“I feel safe in here”, stated my 8 year old client.

She had just finished wrapping herself up in blankets and sheets that were in the space where we were working.

Now first of all, you need to understand how this was actually a pivotal moment for this little girl. You see, 5 months ago when I first started working with this little one, she was in an almost constant state of stress. Constant state of being in the fight/flight/freeze response. Her baby brain used to “run the show” most of the time.

5 months ago, it was common that when I arrived, she would not only be hiding in the blankets, but also potentially making growling noises and/or refusing to even come out of a corner of the room. Her brain perceived me, school (and everything that was even slightly challenging) as a potential threat. Remember- the brain doesn’t know the difference between a real and a perceived threat.

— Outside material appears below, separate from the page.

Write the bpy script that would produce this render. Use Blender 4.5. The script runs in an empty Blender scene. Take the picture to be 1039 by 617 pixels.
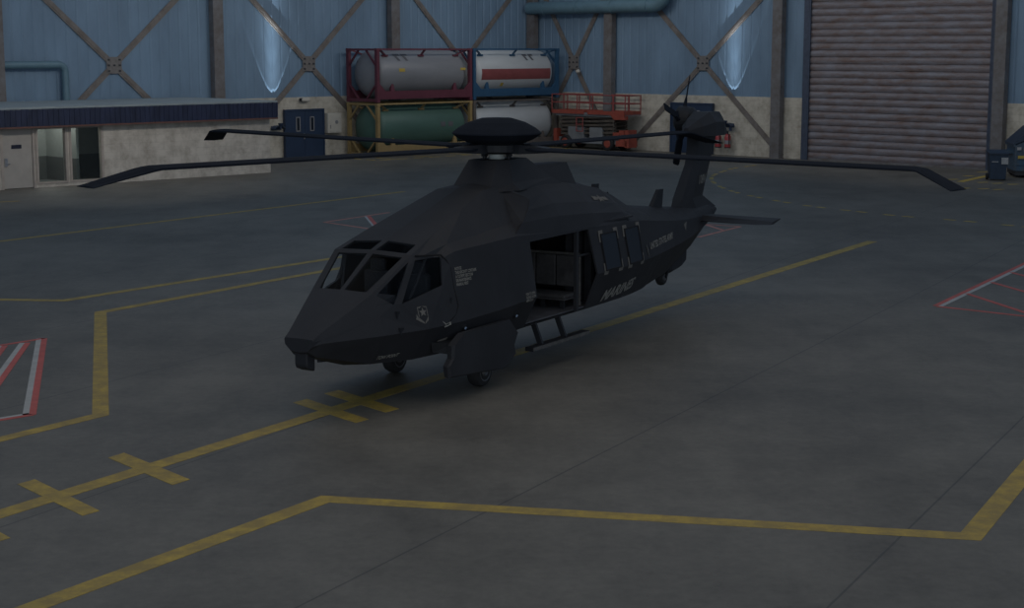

But on this day? Yes, she had wrapped herself in the blankets- temporarily. She had wrapped them around her and then offered (I didn’t even ask) the reason as to why she was there. “I feel safe in here”. she told me.

You may be wondering why that is such a big deal- this “pivotal” moment as I’m calling it.

You see- for this little one, being able to tell me that she “felt safe” in there, meant that she was getting to her “thinking brain”. She was able to respond and rationalize and find her words to tell me why she was hiding in the blankets. Not only that, but she was also noticing the fact that being under the blankets helped her to feel safe. We were making progress and not only was I seeing it, but the parents and her school were seeing positive changes as well.

Today’s post however, is really about safety.

That client of mine- she often chooses blankets as her safety.

Others, might seek out their “safe person”- often a parent or caregiver.

Some kids wear a favorite jacket or sweatshirt (often putting the hood up) because that helps them to feel safe.

And others? Well sometimes, kids (and teens and even adults) choose to stick with only the things in their life that make them feel safe. And by things, I mean activities, situations, communities and people. It may be a conscious choice, or a subconscious one- but I believe that it’s something many of us do. We may do it because of fear, or lack of confidence, or something else, but it happens- seemingly all the time.

Now there’s nothing wrong with wanting to feel safe. In fact, it’s one of the 6 human emotional needs- to feel safe and secure. To feel a sense of “certainty”.

In my opinion however, and I’m sure at least some of you would agree- that when we always stay in our “safety” zone, we lose the opportunity to grow. We lose the opportunity to have new experiences, find new hobbies or activities, meet new people and expand our horizons. We lose the opportunity to work through situations that we find challenging. We lose the opportunity to figure things out- to problem solve and to learn how to persevere. We lose the opportunity to engage in a world greater than ourselves. When we choose safety- we close our circle, rather than open it.

Now, I’m helping that young client of mine- to integrate reflexes and come out of the (proverbial and figurative) “blankets of life”. To help her engage in the world, to help her work through challenges, to persevere and to build strong and healthy relationships with people.

It’s my hope, that as this little girl grows into an older child, a teen, and even into adulthood- with the work that we are doing now- that she’ll be able to choose growth over safety. Growth over safety because that is where the magic happens.

As for the rest of us?

Give it some thought. How often do you choose “safety” over “growth”?